Bunkfest Bubbles

Here's another from the backlog.  This was completed in September 2019, and would have made this year's exhibition.  During Bunkfest 2018, there was a guy creating big bubbles for the kids to jump for and pop.  I thought this would be a great scene to paint and so took several photographs.  It has lots going on, life and painting it will force me to do some figures... which I have been remiss over.  A year later, and I feel brave enough.  I pick this photo from the bunch as it nicely combines movement, people and bubbles:


I decided to crop the image because it would otherwise been too cluttered with inconsequential detail.  I want to concentrate on the bubble-maker and jumping kids, as this tells most of the story.  That leaves out most of the bubbles, but once the nearby bubbles have been included, the rest do not really add anything.

This is an oil-on-canvas painting, so I start with several lines to pin down the main features.  I have used these lines to direct the motion in the kids at the front.  Alas I haven't captured this in a photo, but you can still see some of these in the next shot.  I am not looking to map out everything, just to fix the proportions.  Then I will block in, add detail and finally put in the subject matter itself - the bubbles - done last as a glaze.

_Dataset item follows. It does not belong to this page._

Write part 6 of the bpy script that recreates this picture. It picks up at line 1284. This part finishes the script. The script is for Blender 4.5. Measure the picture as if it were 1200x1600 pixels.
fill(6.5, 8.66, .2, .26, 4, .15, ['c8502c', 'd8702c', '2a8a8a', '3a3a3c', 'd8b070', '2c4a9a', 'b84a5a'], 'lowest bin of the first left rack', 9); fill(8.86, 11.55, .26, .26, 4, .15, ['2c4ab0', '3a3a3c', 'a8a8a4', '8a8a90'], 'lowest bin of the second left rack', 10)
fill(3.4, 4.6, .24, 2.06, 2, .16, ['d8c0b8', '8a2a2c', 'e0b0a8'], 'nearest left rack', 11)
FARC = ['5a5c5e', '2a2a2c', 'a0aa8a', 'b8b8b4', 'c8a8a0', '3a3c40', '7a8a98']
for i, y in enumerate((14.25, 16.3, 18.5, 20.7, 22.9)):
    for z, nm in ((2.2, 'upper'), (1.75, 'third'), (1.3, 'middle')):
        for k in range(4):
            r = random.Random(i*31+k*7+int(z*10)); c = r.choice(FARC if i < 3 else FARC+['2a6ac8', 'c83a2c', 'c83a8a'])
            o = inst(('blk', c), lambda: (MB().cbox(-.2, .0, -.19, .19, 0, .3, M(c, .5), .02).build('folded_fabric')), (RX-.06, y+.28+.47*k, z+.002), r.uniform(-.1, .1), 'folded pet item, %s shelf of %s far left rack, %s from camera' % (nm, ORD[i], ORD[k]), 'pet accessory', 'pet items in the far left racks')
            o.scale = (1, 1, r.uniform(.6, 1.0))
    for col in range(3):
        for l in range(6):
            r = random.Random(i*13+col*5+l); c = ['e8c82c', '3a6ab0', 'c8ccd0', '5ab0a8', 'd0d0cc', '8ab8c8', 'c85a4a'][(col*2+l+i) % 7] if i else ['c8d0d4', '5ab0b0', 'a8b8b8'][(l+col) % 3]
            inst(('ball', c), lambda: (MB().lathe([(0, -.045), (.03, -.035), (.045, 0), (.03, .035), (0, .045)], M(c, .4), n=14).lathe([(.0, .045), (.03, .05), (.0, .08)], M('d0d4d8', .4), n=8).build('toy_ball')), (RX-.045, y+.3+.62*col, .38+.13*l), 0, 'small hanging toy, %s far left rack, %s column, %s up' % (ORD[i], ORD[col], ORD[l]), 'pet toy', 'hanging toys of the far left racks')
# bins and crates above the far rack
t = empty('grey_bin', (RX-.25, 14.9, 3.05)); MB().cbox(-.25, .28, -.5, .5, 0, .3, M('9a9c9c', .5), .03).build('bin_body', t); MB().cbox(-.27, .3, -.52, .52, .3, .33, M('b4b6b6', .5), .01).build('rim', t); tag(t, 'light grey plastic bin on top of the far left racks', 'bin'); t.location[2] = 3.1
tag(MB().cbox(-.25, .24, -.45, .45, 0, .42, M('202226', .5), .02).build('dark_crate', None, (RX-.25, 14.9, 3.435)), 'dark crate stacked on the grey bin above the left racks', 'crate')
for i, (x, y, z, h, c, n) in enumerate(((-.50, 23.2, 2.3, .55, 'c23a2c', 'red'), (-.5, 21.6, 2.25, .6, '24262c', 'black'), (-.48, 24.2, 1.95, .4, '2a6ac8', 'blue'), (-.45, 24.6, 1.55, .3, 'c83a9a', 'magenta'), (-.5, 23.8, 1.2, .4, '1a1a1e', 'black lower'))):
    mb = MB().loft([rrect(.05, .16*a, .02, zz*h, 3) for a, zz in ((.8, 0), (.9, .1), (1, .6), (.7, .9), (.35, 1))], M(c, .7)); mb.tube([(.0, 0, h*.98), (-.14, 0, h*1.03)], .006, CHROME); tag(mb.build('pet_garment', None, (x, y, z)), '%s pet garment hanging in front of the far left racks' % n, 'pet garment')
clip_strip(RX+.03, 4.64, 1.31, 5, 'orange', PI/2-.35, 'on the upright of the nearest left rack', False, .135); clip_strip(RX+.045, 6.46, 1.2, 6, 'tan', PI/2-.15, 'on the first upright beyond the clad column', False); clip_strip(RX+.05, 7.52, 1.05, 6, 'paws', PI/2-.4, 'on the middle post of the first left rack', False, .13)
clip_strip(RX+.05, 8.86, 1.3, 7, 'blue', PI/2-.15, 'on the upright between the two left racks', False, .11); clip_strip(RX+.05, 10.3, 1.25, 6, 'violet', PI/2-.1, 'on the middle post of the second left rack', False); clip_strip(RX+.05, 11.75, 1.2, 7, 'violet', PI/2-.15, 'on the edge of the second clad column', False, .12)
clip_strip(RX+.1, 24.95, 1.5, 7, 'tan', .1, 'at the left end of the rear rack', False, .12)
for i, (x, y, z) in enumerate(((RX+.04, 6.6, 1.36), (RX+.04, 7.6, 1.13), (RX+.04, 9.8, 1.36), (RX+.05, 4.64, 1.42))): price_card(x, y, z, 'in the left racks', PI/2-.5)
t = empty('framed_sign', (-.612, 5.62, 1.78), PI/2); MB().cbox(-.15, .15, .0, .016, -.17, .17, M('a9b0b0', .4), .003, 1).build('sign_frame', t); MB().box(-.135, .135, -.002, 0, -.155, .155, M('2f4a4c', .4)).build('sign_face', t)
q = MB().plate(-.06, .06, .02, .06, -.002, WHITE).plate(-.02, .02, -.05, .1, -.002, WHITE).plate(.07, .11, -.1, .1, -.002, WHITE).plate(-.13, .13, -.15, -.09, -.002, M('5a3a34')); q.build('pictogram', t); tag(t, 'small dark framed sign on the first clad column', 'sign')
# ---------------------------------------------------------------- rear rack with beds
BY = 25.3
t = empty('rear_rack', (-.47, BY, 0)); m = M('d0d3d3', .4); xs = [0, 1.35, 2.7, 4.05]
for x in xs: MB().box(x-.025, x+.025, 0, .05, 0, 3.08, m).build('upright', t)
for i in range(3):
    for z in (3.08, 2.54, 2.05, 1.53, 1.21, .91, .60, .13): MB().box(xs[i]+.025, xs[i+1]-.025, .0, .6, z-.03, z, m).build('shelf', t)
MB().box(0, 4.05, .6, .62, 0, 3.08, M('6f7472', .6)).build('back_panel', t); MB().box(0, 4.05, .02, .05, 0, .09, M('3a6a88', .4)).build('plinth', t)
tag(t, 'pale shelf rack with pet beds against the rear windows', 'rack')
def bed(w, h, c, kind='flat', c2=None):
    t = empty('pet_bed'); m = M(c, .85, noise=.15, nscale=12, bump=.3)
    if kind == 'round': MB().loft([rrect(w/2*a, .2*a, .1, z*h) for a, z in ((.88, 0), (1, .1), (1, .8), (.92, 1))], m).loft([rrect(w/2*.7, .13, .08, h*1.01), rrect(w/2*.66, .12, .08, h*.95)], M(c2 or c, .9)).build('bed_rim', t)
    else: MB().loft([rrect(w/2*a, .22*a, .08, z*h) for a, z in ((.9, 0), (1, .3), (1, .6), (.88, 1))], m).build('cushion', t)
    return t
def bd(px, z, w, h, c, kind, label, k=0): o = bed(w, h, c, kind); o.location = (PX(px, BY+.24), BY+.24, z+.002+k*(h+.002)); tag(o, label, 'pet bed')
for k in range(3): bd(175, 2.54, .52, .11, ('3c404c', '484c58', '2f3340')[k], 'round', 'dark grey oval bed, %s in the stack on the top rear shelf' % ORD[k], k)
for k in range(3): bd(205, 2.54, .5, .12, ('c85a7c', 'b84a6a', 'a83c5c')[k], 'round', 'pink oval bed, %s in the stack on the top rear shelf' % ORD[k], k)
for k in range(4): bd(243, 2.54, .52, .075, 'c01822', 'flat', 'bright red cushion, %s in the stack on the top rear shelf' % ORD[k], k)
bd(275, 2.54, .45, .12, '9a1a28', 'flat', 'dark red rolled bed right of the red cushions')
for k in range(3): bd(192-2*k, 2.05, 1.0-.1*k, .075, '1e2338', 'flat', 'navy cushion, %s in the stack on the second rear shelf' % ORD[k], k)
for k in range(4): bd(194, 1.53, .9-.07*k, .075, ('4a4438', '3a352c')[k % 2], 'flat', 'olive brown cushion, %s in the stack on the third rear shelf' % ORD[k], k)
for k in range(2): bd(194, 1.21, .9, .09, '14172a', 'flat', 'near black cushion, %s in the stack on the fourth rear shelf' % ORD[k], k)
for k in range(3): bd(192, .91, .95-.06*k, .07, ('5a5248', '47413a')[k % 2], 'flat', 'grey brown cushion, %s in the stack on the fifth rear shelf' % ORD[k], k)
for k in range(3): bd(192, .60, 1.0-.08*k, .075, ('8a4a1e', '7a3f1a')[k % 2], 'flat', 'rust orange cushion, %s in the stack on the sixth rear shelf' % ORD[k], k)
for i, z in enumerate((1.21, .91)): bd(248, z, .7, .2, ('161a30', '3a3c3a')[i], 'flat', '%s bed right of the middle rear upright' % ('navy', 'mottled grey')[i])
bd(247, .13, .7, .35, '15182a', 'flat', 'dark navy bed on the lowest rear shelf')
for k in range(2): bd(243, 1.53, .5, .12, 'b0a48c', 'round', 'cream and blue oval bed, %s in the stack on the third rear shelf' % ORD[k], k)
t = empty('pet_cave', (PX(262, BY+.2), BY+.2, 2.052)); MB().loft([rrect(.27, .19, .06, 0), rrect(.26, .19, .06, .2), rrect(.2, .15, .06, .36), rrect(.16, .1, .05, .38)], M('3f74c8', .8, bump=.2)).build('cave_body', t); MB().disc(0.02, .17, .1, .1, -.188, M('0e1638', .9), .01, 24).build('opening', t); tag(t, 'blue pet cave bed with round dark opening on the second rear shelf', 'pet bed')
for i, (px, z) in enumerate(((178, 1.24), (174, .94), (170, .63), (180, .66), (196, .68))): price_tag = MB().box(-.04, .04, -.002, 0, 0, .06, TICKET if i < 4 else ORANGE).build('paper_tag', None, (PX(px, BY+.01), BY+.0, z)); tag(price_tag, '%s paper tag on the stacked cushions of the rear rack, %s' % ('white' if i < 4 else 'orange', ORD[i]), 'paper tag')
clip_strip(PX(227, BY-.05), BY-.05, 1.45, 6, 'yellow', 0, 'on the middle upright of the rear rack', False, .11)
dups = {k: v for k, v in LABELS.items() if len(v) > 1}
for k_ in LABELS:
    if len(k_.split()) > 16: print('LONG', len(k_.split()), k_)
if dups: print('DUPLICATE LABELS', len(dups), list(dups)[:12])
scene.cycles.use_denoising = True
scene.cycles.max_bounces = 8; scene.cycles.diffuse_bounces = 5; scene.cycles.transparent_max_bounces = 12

OK, that's quite a lot of blocking in, and I have already started on the bubble-maker's clothes.  However, largely this is just getting the main areas of colour right without any detail.  The trees are tree-ish, but slightly smaller than their true size.  Note that I have darkened the middle ground for effect - the middle ground is in fact as light as the foreground, but I wanted to emphasise the foreground.  I'm happy with the overall effect.  The yellow warning sign has mysteriously vanished, because I can.


Yeah, sorry about the changing lighting on these photos.  The last photograph was taken with a bit more care, so use that as a reference.  This was mostly about pushing more detail, gradually across the painting, rather than working on one bit to exhaustion.  This is partly to let me bail out at any time.  Partly because I couldn't face having done a spectacularly brilliantly detailed section only to mess the next bit up.  I find that as soon as you put any detail in, I get too scared to make crucial changes. The bubble-maker has his tail now, although its colours look too washed out (that's not just a bad photo).  The accompanying woman (mother?) has been started.  A few more heads here and there.  A few more people added in the middle ground, very roughly.  No faces let.  It is worth pointing out that as I am not used to doing figures, a fair bit of pain is happening here.  I am expecting this to fail.  I intended it to be a learning process, and this is living up to it.  Lots of work on the middle ground, keeping that artificially darkened appearance.  That tree on the left gave me a ton of trouble.  It didn't look right until I went back over the spaces with sky colour.  A trick well learnt.  The grass was painted over with the usual trick of a flat brush loaded with multiple hues.

This is starting to come together, except for one important omission: the faces.


Lots of pain passed through there.  Not a single face went easily and you are looking at about three layers of paint on each.  Of particular trouble was the smallest kid in the middle who went through and remains in a state of alien descent.  There were a few edges sorted out and sharpened up.  Hands have appeared.  I went back over the bubble-makers tail.  At least that looks about right now.


Now I am finally winning.  I went back over almost every face, and this time it is looking OK.  I finished off lots of minor details such as shoes and the small kid's shirt.  That leaves the bubbles.


Done.  I left good week or two to make sure the paint was dry as I needed to use plenty of solvent and I wanted the glaze to be bright.  A lot of sweat over this one, but I did enjoy it.